If I could interpret for these folks, and help them see value in the civilian story alongside the military story they so deeply care about, I could begin to prove a major point on interpretive theory. Shifting our stories, telling different stories on these landscapes than those we've traditionally presented, will not alienate our traditional audiences. Instead, it only serves to give them even more reason to care about these places than the same tired reasons they've already found.

Of course, like all these types of revelations, I stumbled upon the answer accidentally. The most powerful moment on the tour came at a stop I hadn't quite planned.

Charles Schaeffer in 1862, from a
brilliant Tyson Brothers album in the
Gettysburg College Special Collections.
As we moved from the former President's House on the south end of campus into the borough toward our final stop on the Diamond, the group began straggling. Stopping to let them catch up, I realized just how close we were to the home of Professor of German Charles Schaeffer. The professor's home became a shelter for one of the most awkward and unique participants in the battle at Gettysburg during the dark days of July. Inside those walls, Frederick Lehmann sought solace and safety.

Frederick Lehmann was a student in the Preparatory division at Pennsylvania College in 1863. A native Pennsylvanian from outside Pittsburgh, Lehmann got an itch on the morning of July 1st as the sound of battle echoed over the hills west of Gettysburg. Like much of the town, he went rubbernecking.

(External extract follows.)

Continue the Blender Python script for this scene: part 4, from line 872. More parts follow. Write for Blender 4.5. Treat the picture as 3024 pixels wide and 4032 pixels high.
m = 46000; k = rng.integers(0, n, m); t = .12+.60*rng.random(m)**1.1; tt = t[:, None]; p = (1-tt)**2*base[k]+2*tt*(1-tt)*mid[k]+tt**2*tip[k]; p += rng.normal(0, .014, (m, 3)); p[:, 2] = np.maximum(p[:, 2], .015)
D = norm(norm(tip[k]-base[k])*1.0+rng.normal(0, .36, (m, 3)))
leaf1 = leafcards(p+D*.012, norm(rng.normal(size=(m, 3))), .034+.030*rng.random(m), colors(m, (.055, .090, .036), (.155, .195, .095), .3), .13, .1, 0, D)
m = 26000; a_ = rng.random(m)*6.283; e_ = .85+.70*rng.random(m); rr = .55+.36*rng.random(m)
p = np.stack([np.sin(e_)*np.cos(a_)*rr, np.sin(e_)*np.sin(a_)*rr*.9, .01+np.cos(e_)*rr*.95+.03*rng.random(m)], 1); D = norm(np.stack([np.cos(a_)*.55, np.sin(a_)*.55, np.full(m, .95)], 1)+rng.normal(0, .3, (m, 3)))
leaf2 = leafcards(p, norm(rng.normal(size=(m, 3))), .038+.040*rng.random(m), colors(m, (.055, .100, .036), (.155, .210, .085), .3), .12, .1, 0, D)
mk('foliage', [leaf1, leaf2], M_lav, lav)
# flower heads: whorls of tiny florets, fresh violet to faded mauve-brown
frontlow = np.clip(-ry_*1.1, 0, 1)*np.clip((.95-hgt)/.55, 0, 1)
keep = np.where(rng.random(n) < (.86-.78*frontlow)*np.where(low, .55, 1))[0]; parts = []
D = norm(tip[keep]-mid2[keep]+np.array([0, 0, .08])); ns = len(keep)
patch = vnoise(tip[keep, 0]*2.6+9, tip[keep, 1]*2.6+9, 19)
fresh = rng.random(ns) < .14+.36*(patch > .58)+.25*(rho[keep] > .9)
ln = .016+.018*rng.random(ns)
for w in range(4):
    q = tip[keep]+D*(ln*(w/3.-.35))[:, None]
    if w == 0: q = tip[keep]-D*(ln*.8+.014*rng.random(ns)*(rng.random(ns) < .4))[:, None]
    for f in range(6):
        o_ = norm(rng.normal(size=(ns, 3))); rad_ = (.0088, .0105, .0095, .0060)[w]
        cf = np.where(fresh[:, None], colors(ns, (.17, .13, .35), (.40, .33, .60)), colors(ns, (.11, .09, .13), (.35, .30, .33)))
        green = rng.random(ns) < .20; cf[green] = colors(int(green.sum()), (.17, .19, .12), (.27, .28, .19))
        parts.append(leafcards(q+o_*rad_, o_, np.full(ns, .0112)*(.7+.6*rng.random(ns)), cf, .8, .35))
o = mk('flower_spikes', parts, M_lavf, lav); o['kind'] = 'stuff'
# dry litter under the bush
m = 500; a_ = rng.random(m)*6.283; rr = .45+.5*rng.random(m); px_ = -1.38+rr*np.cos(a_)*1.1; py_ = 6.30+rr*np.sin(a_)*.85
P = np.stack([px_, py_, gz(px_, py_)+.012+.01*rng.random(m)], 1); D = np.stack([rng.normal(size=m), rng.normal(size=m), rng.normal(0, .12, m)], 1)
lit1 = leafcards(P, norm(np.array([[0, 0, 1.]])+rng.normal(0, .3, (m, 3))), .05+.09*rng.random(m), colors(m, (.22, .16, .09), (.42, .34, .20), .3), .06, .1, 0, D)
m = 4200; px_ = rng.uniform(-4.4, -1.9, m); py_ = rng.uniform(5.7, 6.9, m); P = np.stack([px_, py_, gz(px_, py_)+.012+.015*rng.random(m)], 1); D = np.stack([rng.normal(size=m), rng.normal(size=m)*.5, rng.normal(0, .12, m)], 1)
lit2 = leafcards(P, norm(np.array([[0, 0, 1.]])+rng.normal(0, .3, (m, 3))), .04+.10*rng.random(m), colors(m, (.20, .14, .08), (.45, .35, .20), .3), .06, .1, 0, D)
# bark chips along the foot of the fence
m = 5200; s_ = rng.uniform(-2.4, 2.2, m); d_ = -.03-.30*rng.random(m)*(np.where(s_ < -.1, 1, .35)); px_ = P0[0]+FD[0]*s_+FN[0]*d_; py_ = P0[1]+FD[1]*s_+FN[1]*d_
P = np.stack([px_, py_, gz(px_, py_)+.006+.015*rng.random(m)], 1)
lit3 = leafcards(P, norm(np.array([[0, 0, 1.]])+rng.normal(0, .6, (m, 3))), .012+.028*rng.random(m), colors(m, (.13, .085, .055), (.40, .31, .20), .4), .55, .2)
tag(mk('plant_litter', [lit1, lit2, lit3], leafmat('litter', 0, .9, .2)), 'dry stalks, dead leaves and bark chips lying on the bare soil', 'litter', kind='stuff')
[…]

But the teenager Lehmann did more than go look. He picked up a rifle from a wounded Federal soldier. He scrounged for a cartridge box and cap pouch. He joined the fight. Somewhere in the melee of the day, the young student was captured by Confederate forces. With help of the persuasion of a Federal officer, the rebels let him go and placed him in the care of Professor Schaeffer.

But curiosity got the better of Frederick on July 3rd. He wandered into Chambersburg Street in front of the Professor's house and quickly found himself the target of a bullet through the lower leg. He recovered, but forever bore a limp, the painful reminder of a curious young kid.

The GDG folks had never heard the story of Frederick Lehmann before. They stood transfixed. The first question out of their mouths was simply, "how did you find that?"

So I walked them through the research process. They had the vicarious thrill of discovery as I explained the tiny steps I made toward understanding who Lehmann was. For this crew, the joy of discovery was just as powerful as the tale of Lehmann itself.

Sometimes history is like a grand police procedural. The thrill is in the chase, not in the story completed. Piecing the story together bit by bit, from piece of evidence to piece of evidence, can help give a visitor the joy of discovery that the historian feels in the archive. When they finally have the clues and their minds line up all the pieces, when they become their own historians, that spot will forever be remembered as a meaningful place of discovery for them.

For the group I had the honor of leading on Sunday, that spot is the south end of the 7-11 parking lot. Maybe not that illustrious of a place, but it's the humble spot of pavement where Frederick Lehmann came back to life for them for just a few moment, resurrected from the cold paper records of history.